How do clients – current or prospective – separate messaging about your business’s products or services from those of your competitors? Every marketing department, company executive, and entrepreneur knows that the answer is branding. And so, the value of investment in brand marketing is abundantly clear. But, what if you’re not Coca-Cola® or Nerf®? What if you’re Lehigh Valley Oats or Penn Machine Parts?
A trademark is any word, name, symbol, or device, or any combination thereof that a business uses to uniquely identify or distinguish its products or services from those of its competitors and to indicate the source of the goods or services. Federal trademark laws permit the owner of a trademark to stop competitors from labeling or advertising their products in any way that is likely to cause a reasonable consumer to be confused as to the source of those products, as it may lead the consumer to incorrectly associate the products with the rightful trademark owner. But, generally speaking, federal registration of a trademark is not available if the elements of the mark merely describe the goods or services, or their characteristics, including their geographic origin.
Consider the advantage conferred upon a lightbulb business permitted to register the trademark in the word BRIGHT. As a shopper perused the teeming lightbulb aisle of a big box home improvement warehouse, what if one lightbulb could claim the exclusive right to display that descriptive word – BRIGHT – upon its packaging? BRIGHT – the word that tells the consumer all she needs to know. This is the bulb she wants to provide the bright light she seeks. She knows it is because it says so. She also knows that none of the other bulbs says it is bright.

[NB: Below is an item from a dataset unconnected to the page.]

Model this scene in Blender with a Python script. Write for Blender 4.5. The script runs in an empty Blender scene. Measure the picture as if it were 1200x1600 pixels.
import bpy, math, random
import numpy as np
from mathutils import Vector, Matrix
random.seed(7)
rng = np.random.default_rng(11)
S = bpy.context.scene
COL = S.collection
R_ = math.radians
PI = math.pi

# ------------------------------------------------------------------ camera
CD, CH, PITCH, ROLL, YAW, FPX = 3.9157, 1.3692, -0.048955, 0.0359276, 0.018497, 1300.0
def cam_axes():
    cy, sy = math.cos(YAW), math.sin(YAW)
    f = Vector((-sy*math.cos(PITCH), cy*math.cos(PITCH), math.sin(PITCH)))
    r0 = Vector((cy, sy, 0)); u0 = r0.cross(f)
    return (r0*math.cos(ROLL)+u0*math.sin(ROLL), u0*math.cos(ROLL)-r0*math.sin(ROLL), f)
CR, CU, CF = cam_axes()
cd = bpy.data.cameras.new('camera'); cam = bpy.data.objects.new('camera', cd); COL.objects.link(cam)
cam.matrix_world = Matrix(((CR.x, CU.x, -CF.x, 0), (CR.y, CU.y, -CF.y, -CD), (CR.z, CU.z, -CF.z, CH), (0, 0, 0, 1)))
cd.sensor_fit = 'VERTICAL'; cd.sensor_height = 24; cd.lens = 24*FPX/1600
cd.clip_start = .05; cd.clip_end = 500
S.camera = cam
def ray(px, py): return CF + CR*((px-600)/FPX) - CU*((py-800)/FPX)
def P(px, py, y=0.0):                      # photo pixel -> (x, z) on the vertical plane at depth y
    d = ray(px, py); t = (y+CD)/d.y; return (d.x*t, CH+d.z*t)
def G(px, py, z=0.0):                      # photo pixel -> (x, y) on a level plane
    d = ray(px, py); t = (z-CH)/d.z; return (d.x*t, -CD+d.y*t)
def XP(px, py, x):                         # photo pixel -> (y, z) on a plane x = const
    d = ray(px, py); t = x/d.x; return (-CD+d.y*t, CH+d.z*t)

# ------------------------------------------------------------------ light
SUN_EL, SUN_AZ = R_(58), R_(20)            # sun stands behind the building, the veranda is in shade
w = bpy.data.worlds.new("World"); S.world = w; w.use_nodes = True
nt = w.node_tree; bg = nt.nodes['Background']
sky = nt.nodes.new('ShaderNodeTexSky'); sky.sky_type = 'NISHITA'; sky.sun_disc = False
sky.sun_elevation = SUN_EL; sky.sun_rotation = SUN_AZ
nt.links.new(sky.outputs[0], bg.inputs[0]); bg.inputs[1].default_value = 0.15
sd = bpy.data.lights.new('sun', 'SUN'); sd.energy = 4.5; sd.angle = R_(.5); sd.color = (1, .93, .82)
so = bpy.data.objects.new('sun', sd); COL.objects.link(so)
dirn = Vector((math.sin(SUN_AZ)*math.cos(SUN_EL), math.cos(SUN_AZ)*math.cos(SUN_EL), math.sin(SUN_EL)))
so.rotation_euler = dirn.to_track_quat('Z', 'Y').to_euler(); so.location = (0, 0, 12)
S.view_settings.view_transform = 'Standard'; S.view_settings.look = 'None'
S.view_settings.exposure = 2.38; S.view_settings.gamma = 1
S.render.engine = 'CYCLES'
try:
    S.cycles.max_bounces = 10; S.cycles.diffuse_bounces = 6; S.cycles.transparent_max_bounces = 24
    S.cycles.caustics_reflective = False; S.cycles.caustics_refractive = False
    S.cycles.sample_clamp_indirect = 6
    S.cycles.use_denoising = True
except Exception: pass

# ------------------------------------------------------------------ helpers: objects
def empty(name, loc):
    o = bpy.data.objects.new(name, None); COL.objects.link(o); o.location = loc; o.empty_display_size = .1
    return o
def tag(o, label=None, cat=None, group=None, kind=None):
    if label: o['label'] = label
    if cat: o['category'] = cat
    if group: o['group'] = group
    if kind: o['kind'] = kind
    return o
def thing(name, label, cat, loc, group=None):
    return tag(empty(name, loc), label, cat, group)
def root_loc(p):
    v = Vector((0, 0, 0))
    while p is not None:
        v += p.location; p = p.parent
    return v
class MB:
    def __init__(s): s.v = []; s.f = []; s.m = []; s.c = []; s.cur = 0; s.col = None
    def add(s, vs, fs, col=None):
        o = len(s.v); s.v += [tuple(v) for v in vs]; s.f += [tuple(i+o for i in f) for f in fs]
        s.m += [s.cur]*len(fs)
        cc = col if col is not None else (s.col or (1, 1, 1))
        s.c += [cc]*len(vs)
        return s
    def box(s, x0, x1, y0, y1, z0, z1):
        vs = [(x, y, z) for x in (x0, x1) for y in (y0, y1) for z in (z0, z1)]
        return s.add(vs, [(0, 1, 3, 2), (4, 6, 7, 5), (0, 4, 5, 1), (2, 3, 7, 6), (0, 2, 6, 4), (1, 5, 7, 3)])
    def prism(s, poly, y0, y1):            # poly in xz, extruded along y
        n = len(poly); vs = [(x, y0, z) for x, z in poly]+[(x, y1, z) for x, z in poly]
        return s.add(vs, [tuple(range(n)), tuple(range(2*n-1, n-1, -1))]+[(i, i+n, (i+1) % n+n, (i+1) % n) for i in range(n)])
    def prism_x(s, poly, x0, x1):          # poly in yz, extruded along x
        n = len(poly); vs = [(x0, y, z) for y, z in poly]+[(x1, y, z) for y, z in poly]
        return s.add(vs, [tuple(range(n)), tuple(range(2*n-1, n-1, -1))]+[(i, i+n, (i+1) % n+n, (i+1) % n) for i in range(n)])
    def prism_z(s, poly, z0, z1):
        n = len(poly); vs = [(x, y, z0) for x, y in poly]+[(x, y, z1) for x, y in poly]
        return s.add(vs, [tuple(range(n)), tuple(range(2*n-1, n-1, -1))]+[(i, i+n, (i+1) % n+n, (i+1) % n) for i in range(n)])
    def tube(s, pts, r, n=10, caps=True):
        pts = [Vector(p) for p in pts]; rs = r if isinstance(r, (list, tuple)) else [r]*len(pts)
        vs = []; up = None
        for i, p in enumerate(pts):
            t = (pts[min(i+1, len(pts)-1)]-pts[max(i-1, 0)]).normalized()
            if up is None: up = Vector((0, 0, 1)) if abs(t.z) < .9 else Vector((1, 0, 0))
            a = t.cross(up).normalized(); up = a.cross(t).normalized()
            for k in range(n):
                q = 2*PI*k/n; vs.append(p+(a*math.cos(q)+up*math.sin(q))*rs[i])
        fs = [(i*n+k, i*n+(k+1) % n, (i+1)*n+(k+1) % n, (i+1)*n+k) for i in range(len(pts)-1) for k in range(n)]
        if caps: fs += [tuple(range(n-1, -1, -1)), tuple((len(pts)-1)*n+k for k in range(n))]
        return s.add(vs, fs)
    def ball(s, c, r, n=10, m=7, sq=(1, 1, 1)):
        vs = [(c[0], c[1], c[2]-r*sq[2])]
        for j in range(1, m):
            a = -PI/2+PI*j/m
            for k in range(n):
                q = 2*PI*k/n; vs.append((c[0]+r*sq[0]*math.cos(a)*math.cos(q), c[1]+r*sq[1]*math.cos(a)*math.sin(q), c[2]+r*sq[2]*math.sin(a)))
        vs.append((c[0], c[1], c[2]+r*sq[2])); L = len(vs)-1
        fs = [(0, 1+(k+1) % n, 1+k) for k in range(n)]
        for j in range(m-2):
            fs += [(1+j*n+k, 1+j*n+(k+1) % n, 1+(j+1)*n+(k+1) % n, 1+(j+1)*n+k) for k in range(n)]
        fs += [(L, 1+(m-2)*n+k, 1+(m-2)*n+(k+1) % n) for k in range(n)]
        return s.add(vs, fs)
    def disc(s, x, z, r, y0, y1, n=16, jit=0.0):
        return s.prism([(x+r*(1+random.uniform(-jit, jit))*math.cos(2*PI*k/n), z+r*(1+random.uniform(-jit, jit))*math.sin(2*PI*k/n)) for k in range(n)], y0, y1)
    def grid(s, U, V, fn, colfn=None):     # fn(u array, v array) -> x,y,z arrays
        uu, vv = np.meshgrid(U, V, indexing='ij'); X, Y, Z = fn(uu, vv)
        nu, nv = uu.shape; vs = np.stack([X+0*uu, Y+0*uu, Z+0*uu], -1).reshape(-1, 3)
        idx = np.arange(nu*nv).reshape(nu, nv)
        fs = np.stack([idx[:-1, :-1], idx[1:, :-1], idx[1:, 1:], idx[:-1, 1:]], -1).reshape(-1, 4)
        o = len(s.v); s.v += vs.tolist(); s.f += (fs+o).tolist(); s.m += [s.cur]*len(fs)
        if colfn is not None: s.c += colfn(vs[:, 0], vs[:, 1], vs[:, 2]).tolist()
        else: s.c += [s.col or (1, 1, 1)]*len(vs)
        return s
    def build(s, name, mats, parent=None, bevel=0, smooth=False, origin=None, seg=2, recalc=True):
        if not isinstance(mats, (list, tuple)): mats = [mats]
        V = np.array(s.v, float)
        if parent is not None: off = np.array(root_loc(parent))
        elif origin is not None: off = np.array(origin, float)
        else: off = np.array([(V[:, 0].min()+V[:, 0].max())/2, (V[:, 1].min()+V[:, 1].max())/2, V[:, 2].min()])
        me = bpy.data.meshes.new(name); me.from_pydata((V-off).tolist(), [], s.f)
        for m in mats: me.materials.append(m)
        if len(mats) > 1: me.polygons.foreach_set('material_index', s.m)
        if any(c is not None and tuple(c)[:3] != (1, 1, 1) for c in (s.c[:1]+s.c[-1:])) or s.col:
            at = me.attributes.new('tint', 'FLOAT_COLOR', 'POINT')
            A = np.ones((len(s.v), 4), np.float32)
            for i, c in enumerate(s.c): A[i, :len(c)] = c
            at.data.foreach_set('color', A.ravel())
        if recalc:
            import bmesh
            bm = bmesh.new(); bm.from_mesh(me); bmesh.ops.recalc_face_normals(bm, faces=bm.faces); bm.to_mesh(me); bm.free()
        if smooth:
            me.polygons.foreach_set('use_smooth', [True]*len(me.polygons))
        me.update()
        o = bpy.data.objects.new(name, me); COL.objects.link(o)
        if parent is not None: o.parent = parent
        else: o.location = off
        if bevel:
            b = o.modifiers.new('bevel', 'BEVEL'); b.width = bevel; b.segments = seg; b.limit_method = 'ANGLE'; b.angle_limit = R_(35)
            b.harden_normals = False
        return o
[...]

The Lanham Act – the United States’ federal trademark law – permits registration of an otherwise descriptive mark if the owner of the mark can prove that it has “acquired distinctiveness.” The legal history around the Lanham Act also refers to this as “secondary meaning.” If an applicant for federal trademark registration can offer proof that it has used the trademark for more than five years and that the primary significance of the mark in the minds of the consuming public is not the product but the producer, the US Patent and Trademark Office must permit registration of the mark.
The power of acquired distinctiveness has benefited local companies with names like the fictitious examples above. Consider Bethlehem Steel and Lehigh Valley Dairy Farms® (a registered trademark of Dean Foods Company). But, while the rights of distinctiveness accrue over time, they need not accrue by chance.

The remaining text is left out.